軍事専門家らは、米国の攻撃が実際に行われる場合、限定的なミサイル攻撃、指導層の拘束作戦、1989年のパナマ侵攻に似た全面介入という三つのシナリオを想定している。

限定攻撃を行う場合、まずベネズエラの防空網を破壊する必要がある。マドゥロ氏はテレビ演説で、ロシア製携帯式ミサイル「イグラ」5千基を兵士に配備すると発表し、対米防衛の構えを誇示したが、専門家は「射程が短く、実際の脅威にはなりにくい」と指摘。

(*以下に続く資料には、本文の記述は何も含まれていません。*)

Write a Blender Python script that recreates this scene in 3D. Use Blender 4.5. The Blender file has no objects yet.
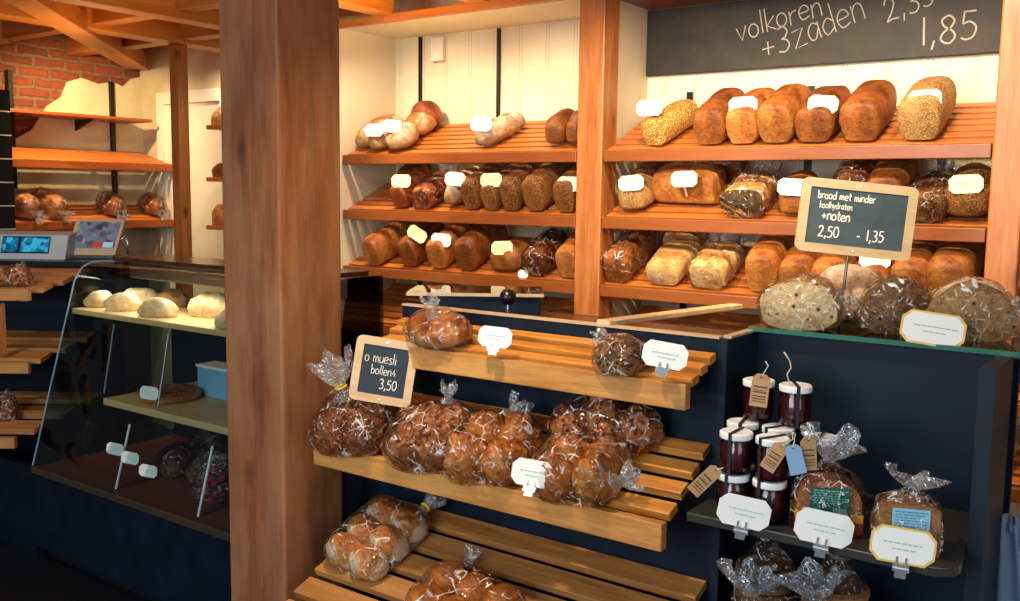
import bpy, bmesh, math, random
from mathutils import Vector, Matrix, Euler, noise
PI = math.pi
C = bpy.context.scene.collection
SC = bpy.context.scene
RNG = random.Random(7)

# ------------------------------------------------------------------ camera
F, W0, H0 = 950.0, 1020, 601
YAW, PIT, ROL = math.radians(35.6948), math.radians(6.4607), math.radians(0.7347)
CAM = Vector((0, 0, 1.6))
fw = Vector((-math.sin(YAW) * math.cos(PIT), math.cos(YAW) * math.cos(PIT), -math.sin(PIT)))
rt = Vector((math.cos(YAW), math.sin(YAW), 0))
up = rt.cross(fw)
cr, sr = math.cos(ROL), math.sin(ROL)
RT = rt * cr + up * sr
UP = up * cr - rt * sr

cam_d = bpy.data.cameras.new('camera')
cam_d.sensor_width = 36
cam_d.lens = F / W0 * 36
cam_d.clip_start = 0.02
cam = bpy.data.objects.new('camera', cam_d)
C.objects.link(cam)
M = Matrix((RT, UP, -fw)).transposed().to_4x4()
M.translation = CAM
cam.matrix_world = M
SC.camera = cam

def at(u, v, ax, val):
    """the point of the room on the plane axis=val seen in direction (u, v) of the photograph"""
    d = RT * ((u - 510) / F) - UP * ((v - 300.5) / F) + fw
    i = 'xyz'.index(ax)
    return CAM + d * ((val - CAM[i]) / d[i])

def ad(u, v, dep):
    return CAM + (RT * ((u - 510) / F) - UP * ((v - 300.5) / F) + fw) * dep

# ------------------------------------------------------------------ object helpers
def setp(o, label=None, cat=None, group=None, kind=None):
    if label: o['label'] = label
    if cat: o['category'] = cat
    if group: o['group'] = group
    if kind: o['kind'] = kind
    return o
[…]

ベネズエラの防空体制はロシア製兵器に依存し、スホーイ社製のSu30MK2戦闘機を中核とする多層防空システムを構築している。Su30は南米でも最強クラスの戦闘機とされるが、事故や部品不足により、稼働機数は不明だ。防空ミサイルは長距離用S300、中距離のBuk、中・低高度用Pechoraなどで構成され、最新衛星画像では首都カラカスの空軍基地にBuk発射機が配備されている様子が確認された。
一方、米軍はステルス多用途戦闘機F35やF/A18E/F(スーパーホーネット)、爆撃機B52などを展開し、航空戦力は世界でも最強クラスだ。米軍は作戦初期、敵の地上配備型防空システムを制圧するSEAD(敵防空網制圧)を最優先任務としており、ベネズエラ防空システムは真っ先に標的となりそうだ。

迅速な拘束作戦が実施される場合には、マドゥロ氏らが滞在するとされるカラカスのフエルテ・ティウナ軍事基地が主要目標だ。米海軍特殊部隊を輸送できる特殊部隊支援船「MVオーシャン・トレーダー」が作戦に投入される可能性もある。

一方で、マドゥロ政権は大規模演習を相次いで実施している。9月にはラ・オルチラ島に12隻の艦艇と22機の航空機、2500人の兵士を展開したが、専門家は「装備の整備状況は不明で、実戦的な意味は乏しい」とみている。
国際戦略研究所(IISS)の「世界軍事バランス2024」によると、ボリバル国軍(ベネズエラ軍、FANB)は世界145カ国中50位の軍事力を持つとされる。陸軍6万3千人、海軍2万5500人、空軍1万1500人、国家警備2万3千人で、総兵力は約12万3千人だ。装備の多くはロシア製で、T72戦車やBMP装甲車、S300防空システム、カラシニコフ小銃などが含まれる。だが、25年にわたる社会主義体制の下で経済は疲弊し、インフレや資金不足で軍の維持費が不足、訓練や士気の低下も深刻だ。

この状況のなか、約800万人が国外に流出し、徴兵対象年齢層の若年層が大量に失われた。ベネズエラの防衛力は「数の上では強大だが、実態は老朽化と空洞化が進む軍」との評価が定着している。

マドゥロ氏は450万人規模の民兵組織を「国民防衛の柱」と称して動員を進めているが、専門家は「実際の戦闘力はほぼ皆無で、国内統制のための監視・威嚇ネットワークとしての役割が大きい」と分析している。

ベネズエラ軍の装備は書類上や外見上は充実しているように見えるが、実際には多くの兵器が老朽化しており、訓練不足や給与の低さから兵士の士気も低いため、「張子の虎」との見方もある。米軍の攻撃に対してどの程度機能するかは極めて不透明だ。